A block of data
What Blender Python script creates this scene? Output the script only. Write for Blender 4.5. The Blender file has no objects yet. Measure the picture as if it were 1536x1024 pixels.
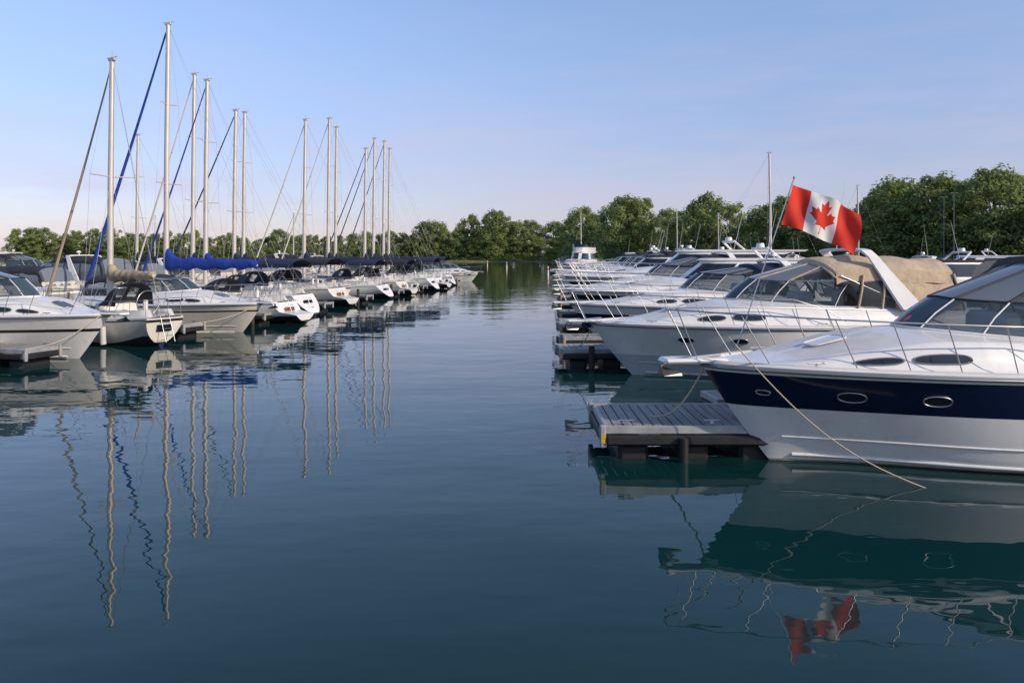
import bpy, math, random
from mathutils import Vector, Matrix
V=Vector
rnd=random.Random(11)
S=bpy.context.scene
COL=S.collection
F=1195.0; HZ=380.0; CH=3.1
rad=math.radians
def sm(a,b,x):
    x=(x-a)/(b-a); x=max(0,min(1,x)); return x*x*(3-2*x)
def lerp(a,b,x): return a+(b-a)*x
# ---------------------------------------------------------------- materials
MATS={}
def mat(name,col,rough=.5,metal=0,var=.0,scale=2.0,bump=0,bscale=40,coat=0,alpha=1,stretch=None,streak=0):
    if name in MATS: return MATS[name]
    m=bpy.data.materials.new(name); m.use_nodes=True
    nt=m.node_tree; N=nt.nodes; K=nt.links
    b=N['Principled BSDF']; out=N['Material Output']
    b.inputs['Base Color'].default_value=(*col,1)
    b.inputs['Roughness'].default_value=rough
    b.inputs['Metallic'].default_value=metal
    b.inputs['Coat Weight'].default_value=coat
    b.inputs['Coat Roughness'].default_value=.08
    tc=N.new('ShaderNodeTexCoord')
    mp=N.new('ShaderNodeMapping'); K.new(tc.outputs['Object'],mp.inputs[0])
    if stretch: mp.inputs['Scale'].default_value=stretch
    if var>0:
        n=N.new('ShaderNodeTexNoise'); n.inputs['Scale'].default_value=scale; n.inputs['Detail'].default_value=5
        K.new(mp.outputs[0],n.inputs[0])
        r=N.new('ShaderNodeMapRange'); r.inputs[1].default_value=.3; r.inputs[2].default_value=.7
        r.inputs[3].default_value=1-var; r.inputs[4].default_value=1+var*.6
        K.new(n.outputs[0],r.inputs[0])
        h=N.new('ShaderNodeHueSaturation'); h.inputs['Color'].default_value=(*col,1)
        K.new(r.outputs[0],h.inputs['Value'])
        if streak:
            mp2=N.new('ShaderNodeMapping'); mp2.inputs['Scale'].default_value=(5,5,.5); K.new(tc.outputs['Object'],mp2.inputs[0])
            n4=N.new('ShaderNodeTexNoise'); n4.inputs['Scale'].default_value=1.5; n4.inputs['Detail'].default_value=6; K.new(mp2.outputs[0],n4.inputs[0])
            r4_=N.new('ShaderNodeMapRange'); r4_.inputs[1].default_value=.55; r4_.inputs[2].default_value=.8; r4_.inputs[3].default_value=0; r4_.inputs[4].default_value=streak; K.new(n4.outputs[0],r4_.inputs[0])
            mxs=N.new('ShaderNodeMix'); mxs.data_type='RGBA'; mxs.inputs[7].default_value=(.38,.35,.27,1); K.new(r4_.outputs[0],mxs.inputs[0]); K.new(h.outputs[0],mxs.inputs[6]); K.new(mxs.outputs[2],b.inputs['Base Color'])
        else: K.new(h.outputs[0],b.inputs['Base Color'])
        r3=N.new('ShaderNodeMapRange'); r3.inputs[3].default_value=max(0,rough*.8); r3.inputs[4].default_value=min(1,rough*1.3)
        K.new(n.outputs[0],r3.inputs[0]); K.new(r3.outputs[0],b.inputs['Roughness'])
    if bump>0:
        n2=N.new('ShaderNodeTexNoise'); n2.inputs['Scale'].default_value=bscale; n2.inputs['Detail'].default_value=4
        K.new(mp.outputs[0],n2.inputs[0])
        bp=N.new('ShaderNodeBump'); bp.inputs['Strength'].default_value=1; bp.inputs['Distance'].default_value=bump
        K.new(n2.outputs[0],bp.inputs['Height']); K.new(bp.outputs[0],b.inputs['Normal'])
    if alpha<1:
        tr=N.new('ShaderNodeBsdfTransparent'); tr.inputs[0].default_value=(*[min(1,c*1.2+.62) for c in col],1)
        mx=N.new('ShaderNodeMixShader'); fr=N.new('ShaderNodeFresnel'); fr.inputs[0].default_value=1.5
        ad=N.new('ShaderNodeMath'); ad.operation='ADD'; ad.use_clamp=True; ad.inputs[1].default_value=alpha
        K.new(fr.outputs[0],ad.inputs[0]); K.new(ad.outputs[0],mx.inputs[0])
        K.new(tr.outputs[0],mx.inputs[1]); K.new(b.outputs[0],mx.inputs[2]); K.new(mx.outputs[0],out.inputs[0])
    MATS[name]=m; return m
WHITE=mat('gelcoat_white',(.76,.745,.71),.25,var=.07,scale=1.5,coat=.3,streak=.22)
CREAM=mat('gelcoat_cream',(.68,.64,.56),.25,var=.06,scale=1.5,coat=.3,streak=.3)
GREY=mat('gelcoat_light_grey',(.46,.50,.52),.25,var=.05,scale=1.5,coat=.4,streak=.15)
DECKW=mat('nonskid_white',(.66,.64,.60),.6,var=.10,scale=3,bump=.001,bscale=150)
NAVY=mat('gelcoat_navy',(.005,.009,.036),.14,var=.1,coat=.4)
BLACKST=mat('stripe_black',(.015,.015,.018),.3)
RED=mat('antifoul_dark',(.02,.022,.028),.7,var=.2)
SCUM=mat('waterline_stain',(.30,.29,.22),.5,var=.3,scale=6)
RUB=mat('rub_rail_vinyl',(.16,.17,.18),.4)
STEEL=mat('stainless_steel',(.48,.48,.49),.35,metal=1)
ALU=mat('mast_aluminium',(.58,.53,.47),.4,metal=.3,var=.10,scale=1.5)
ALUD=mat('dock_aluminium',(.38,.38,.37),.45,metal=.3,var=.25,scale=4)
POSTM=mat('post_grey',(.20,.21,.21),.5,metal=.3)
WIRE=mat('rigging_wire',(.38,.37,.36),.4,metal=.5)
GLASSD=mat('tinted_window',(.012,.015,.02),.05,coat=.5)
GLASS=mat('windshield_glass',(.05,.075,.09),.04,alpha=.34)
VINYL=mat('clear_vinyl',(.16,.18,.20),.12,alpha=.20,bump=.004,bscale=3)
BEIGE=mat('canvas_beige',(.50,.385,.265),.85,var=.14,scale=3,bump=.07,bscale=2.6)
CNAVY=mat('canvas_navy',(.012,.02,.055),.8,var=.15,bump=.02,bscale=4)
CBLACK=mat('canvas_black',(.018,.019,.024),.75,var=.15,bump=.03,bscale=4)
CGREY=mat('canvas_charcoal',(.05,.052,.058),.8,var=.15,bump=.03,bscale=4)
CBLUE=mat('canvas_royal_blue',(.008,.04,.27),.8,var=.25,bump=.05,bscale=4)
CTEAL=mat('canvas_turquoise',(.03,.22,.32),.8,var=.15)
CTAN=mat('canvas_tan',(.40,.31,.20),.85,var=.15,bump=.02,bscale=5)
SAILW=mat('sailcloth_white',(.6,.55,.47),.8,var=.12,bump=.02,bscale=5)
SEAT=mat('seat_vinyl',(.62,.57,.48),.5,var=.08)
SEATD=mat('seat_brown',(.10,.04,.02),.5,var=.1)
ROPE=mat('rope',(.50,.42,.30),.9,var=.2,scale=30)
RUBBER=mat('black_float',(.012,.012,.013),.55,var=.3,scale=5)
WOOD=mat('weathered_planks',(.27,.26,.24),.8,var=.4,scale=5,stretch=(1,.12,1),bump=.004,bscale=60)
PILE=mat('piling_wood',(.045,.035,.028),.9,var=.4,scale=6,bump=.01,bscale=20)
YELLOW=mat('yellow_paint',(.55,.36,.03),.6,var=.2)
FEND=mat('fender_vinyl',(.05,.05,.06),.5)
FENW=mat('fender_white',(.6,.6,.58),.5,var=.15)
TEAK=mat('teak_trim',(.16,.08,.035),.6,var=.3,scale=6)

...

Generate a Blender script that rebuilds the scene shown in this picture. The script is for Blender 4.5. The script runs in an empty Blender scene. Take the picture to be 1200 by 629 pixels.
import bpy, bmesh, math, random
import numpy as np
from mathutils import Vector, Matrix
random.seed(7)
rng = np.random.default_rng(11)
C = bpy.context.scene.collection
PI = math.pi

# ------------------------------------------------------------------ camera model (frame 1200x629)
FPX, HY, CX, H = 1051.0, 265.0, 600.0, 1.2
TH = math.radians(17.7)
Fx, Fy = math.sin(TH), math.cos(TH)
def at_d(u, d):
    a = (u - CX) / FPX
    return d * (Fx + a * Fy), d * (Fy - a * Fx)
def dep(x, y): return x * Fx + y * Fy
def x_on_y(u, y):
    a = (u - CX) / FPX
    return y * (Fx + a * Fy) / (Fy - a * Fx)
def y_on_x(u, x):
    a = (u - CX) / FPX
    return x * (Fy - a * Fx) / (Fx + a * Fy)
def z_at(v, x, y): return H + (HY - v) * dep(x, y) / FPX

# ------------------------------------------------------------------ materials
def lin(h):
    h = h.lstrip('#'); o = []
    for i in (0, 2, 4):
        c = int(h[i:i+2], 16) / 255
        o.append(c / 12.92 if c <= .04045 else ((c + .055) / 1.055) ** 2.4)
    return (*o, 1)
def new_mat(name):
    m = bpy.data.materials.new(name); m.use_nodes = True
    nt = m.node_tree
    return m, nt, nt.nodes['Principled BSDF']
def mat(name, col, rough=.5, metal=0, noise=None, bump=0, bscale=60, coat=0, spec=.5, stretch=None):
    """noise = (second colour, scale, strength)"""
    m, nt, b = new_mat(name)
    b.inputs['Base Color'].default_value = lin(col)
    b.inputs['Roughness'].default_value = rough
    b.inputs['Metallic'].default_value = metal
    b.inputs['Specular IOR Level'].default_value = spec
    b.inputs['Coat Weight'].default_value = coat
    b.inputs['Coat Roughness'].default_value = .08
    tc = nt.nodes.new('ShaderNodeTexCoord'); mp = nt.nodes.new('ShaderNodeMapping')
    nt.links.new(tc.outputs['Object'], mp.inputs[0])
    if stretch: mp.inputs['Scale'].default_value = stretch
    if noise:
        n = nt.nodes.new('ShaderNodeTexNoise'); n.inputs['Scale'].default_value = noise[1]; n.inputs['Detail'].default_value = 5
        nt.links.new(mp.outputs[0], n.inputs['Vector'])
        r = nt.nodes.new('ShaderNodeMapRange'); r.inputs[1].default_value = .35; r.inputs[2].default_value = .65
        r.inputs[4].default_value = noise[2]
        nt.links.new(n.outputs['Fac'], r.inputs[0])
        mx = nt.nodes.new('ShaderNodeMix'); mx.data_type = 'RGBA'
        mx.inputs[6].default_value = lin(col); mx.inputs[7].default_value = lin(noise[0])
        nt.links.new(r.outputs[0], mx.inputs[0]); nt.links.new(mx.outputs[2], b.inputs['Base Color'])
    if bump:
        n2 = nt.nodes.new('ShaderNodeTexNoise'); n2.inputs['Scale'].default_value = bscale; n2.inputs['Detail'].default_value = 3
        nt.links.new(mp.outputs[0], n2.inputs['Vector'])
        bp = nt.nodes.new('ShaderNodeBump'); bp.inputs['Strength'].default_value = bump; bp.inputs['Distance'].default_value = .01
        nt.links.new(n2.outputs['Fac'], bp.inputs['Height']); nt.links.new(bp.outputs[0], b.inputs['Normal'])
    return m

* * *

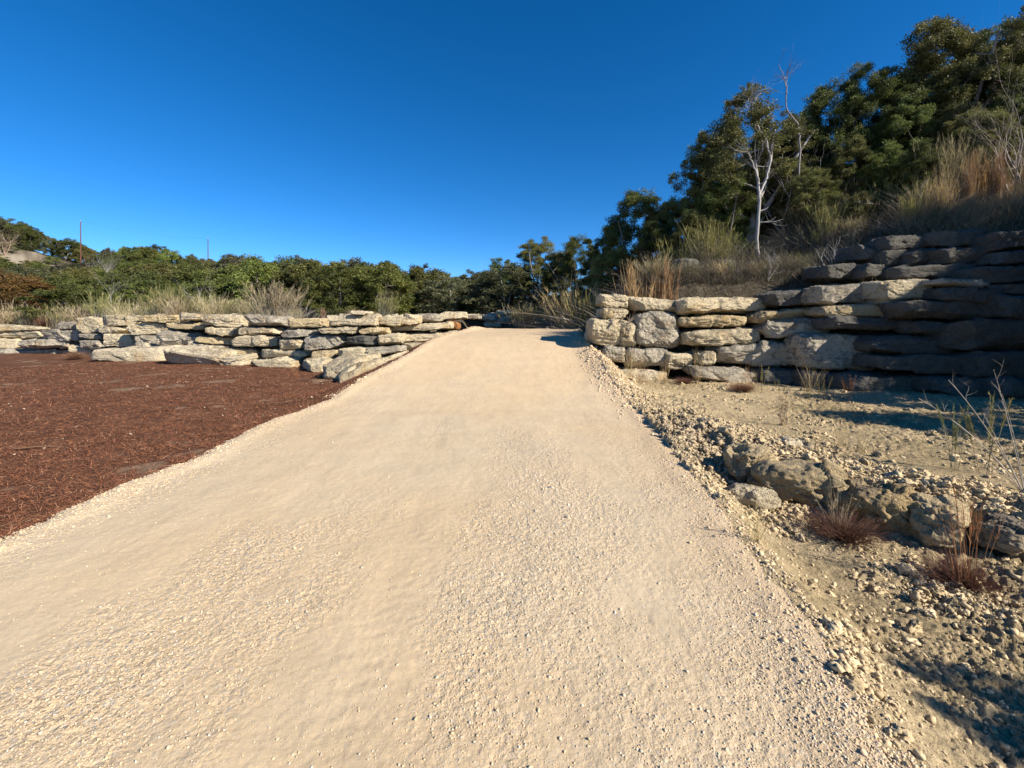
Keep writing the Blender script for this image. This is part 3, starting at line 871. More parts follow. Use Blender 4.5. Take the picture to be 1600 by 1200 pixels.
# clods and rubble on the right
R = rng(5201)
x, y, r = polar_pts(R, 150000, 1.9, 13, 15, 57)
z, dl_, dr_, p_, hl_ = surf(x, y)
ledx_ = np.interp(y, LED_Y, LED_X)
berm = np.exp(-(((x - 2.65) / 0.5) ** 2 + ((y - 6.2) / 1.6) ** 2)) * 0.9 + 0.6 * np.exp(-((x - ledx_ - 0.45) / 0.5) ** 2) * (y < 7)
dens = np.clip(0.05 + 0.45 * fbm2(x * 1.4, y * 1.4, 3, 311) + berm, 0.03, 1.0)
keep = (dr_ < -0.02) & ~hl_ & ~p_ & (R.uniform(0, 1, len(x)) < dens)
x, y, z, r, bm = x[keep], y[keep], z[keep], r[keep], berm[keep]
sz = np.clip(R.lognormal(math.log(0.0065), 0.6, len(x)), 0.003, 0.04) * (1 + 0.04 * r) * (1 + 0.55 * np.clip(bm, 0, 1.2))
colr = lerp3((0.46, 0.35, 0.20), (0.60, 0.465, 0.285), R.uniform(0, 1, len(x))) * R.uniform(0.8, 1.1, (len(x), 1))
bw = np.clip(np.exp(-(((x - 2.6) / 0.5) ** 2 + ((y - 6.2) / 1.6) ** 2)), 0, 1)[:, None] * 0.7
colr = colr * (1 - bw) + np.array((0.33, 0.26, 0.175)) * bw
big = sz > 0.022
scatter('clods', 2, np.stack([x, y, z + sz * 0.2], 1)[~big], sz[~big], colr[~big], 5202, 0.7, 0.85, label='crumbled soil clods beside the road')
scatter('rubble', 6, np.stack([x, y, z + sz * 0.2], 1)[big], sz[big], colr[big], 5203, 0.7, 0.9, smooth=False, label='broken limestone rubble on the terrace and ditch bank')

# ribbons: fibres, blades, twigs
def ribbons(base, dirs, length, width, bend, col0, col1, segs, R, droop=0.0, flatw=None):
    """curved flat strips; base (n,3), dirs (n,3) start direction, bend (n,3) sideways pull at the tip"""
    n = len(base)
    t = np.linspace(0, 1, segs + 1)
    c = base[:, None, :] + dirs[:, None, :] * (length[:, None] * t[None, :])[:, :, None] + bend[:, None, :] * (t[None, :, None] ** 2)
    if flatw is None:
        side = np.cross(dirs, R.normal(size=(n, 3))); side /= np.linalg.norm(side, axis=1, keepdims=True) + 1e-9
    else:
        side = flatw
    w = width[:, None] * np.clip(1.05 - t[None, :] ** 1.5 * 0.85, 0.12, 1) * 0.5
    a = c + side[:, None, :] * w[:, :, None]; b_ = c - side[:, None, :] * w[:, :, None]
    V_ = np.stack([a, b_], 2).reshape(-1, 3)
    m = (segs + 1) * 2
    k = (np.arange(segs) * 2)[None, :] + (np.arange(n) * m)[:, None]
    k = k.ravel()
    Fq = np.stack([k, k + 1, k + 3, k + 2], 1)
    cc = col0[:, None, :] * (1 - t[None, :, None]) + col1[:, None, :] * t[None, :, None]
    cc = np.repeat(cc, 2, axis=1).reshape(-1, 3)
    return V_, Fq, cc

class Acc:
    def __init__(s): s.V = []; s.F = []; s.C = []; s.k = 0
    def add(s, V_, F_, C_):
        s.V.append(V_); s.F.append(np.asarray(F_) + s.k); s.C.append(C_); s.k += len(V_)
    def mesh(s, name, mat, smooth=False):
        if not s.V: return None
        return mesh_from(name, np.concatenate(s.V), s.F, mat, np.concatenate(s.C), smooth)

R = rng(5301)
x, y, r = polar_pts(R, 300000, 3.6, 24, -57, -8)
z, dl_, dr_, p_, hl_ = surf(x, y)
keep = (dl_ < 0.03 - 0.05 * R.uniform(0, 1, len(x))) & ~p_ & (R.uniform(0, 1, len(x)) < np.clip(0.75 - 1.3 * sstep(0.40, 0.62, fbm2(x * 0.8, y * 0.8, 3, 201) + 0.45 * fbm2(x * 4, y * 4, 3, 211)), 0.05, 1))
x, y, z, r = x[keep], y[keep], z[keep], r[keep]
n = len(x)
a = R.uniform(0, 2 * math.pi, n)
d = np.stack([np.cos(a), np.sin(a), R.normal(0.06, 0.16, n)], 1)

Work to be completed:
Nothing beyond the lines starting at the line containing "Generate a Blender" and ending at the line containing "def z_at(v, x, y): return" is to be reproduced; reproduce those lines exactly, both ends included.

Response to the exercise:
Generate a Blender script that rebuilds the scene shown in this picture. The script is for Blender 4.5. The script runs in an empty Blender scene. Take the picture to be 1200 by 629 pixels.
import bpy, bmesh, math, random
import numpy as np
from mathutils import Vector, Matrix
random.seed(7)
rng = np.random.default_rng(11)
C = bpy.context.scene.collection
PI = math.pi

# ------------------------------------------------------------------ camera model (frame 1200x629)
FPX, HY, CX, H = 1051.0, 265.0, 600.0, 1.2
TH = math.radians(17.7)
Fx, Fy = math.sin(TH), math.cos(TH)
def at_d(u, d):
    a = (u - CX) / FPX
    return d * (Fx + a * Fy), d * (Fy - a * Fx)
def dep(x, y): return x * Fx + y * Fy
def x_on_y(u, y):
    a = (u - CX) / FPX
    return y * (Fx + a * Fy) / (Fy - a * Fx)
def y_on_x(u, x):
    a = (u - CX) / FPX
    return x * (Fy - a * Fx) / (Fx + a * Fy)
def z_at(v, x, y): return H + (HY - v) * dep(x, y) / FPX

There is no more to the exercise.